Como disse aquele monge ao completar 86 anos, comecei com a ilusão que poderia mudar o mundo e acabei mudando um pouco em mim mesmo.
Tive durante muito tempo a pretensão de elucidar dúvidas, desvendar mistérios, conquistar pessoas por convencimento e de manter relações amigáveis insistindo em explicações. Ah! Ajudar as pessoas no aprendizado do que eu considerava importante e que considerava seria muito importante para elas. Observava a forma como as pessoas dirigiam, criticava os desmatadores e os depravados, orientava os esbanjadores, me preocupava com os telhados dos vizinhos, ria dos ridículos, … Enfim: cuidava da vida alheia.
Aí, durante um desgosto mais amargo, tive a ideia de iniciar minha lista de desconhecidos.

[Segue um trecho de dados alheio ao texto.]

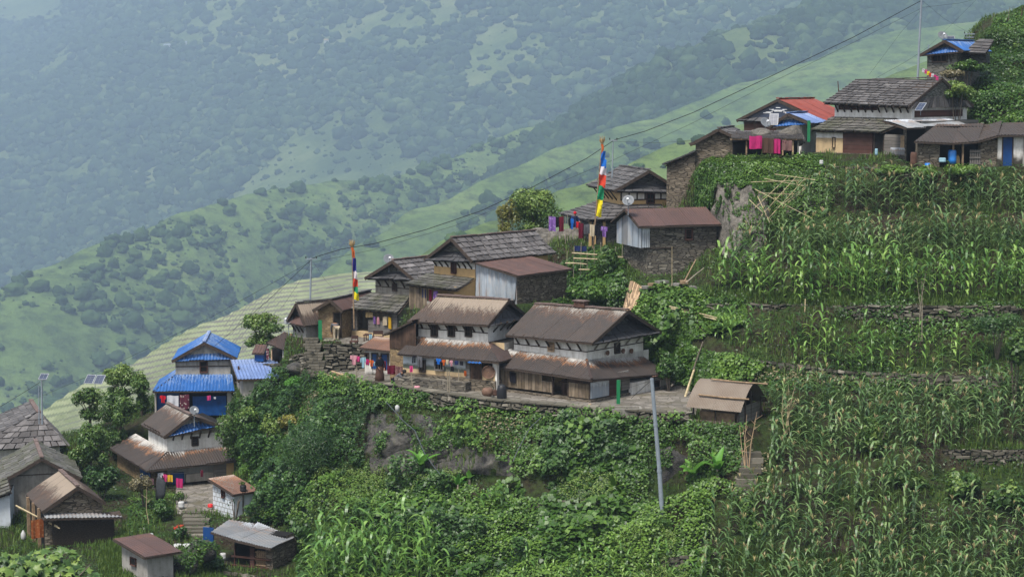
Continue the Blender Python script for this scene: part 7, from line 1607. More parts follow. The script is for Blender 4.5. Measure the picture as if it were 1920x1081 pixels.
for k in range(13):
    z = -16.6 + k * .125; y = 111.2 + k * .32; c = XZ(598 - k * 1.2, y, z); w = .45 + .1 * math.sin(k * 2.1)
    for j in range(3):
        x0 = c.x - w + j * w * .68; m.box((x0, c.y - .3 + random.uniform(-.05, .05), z - .12), (x0 + w * .64, c.y + .35, z + random.uniform(.0, .04)), 'stone_var', (random.uniform(.3, .8), .5, .5))
tag(m.build('stone_steps'), 'rough stone steps climbing to the tall metal pole', 'steps')
a, b = XZ(548, 115.5, -16.2), XZ(588, 113.2, -15.6); m = MB(); stone_face(m, [a, b], [a + Vector((0, -.3, -1.6)), b + Vector((0, -.3, -1.6))], .15, mat='stone_var'); tag(m.build('stone_wall'), 'mossy rubble wall left of the stone steps', 'stone wall')
a, b = XZ(443, 122.0, -17.7), XZ(548, 117.6, -16.9); m = MB(); stone_face(m, [a, a.lerp(b, .5), b], [a + Vector((0, -.2, -1.0)), a.lerp(b, .5) + Vector((0, -.2, -1)), b + Vector((0, -.2, -1))], .15, mat='stone_var'); tag(m.build('stone_wall'), 'low dark stone wall behind the pale blue roofed outhouse', 'stone wall')
wall_px('overgrown dry-stone terrace wall right of the bamboo-mat shelter', [(1400, 672), (1480, 682), (1560, 694), (1640, 698), (1720, 702), (1800, 704), (1870, 706)], [.9, .95, .95, .95, .95, .9, .8])
wall_px('dark dry-stone wall above the two leafy vine bushes at the right edge', [(1770, 842), (1820, 843), (1870, 843), (1930, 842)], [.5, .85, .95, 1.0])
wall_px('rough stone wall under the trellis of thin sticks', [(1478, 395), (1520, 380), (1560, 372)], [1.2, 1.3, 1.0], sh=(.12, .24))
wall_px('stone wall face below the front of the large slate house', [(1545, 312), (1600, 314), (1660, 316), (1715, 318)], [.5, .6, .55, .4])
wall_px('crumbling stone bank under the long grassy terrace', [(1330, 570), (1450, 572), (1600, 574), (1750, 574), (1900, 574)], [.5, .7, .75, .7, .5], sh=(.1, .16))
wall_px('low stone bank beside the low row of maize along the bottom edge', [(1240, 1045), (1300, 1040), (1340, 1035)], [.6, .8, .7], sh=(.1, .18))
wall_px('low broken stone bank in the middle of the vine slope', [(905, 955), (960, 950), (1040, 938), (1100, 935), (1150, 938)], [.35, .5, .6, .6, .4], sh=(.1, .18))
wall_px('rubble heap wall below the firewood shed', [(400, 1066), (440, 1072), (480, 1078), (515, 1082)], [1.0, 1.1, 1.1, 1.0], sh=(.12, .25))
m = MB()
for k in range(8):
    c = hit(1412 - k * 3, 850 + k * 10)
    if c: m.box((c.x - .45, c.y - .3, c.z - .15), (c.x + .45 + random.uniform(-.1, .2), c.y + .2, c.z + .1), 'stone_var', (random.uniform(.5, 1), .5, .5))
tag(m.build('stone_steps'), 'mossy stone steps beside the dead branches, edge of the maize', 'steps')
m = MB()
for k in range(7):
    c = hit(362 + k * 2, 962 + k * 7)
    if c: m.box((c.x - .6, c.y - .35, c.z - .15), (c.x + .6 + random.uniform(-.1, .2), c.y + .25, c.z + .12), 'stone_var', (random.uniform(.5, 1), .5, .5))
tag(m.build('stone_steps'), 'short stone steps from the slab yard past the red flowers', 'steps')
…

Quando uma pessoa de minha rede de relações se mostrava resistente ou incomodada com minhas opiniões, quando os parceiros sabotavam meus esforços, quando uma pessoa me traia, quando alguém me ofendia, … A lista cresceu, mesmo usando doses de benevolência e permitindo, em alguns casos, uma segunda chance.
Nessa minha lista de desconhecidos, coloquei arrogantes, brigões, vingativos, espertos, estúpidos, caloteiros, hipócritas, dissimulados e/ou fingidos. Reduzi contatos, deletei mágoas, evitei aborrecimentos, parei de querer mudar quem não quer mudar, deixei caídos os que me empurraram e economizei desprezos. Deixei de gastar minhas energias e de empatar o meu tempo com ex-conhecidos.
Para os ainda-por-conhecer, dedico parte da minha atenção, com precaução. Porém, quando encontro um desses desconhecidos contabilizados, concentro esforços em neutralidade planejada. Como diz a gíria: “passo reto”.
Há tempo, escrevi o poema “Menos amigos, mais amizade”, que procuro sempre reler, para me manter crítico e prosseguir no meu processo de enxugamento.
MUDAR NA MUDANÇA
Podemos mudar de apartamento, casa, bairro, cidade, região, país, … Talvez, … de planeta…
Impulsionados por insatisfações, saturamentos, esgotamentos, tragédias, expulsões, aversões ou oportunidades.
Podemos deixar o indesejado, algo do que fomos, apelidos, relações, humilhações, perseguições, limitações espaciais ou emocionais.
Em busca de horizontes amplos, harmonia interna, familiar, social ou comunitária: melhores condições de vida.
Podemos mudar de residência e aproveitar para mudar de vida.
Ou, ingenuamente, carregar conosco idiossincrasias, ilusões, manias, comportamentos, …
Assumindo os mesmos papeis, repetindo hábitos prejudiciais, reconstruindo o desagradável…
Ou podemos aproveitar a mudança para mudar a nós mesmos, abandonando ‘verdades’, replantando esperanças e concretizando sonhos.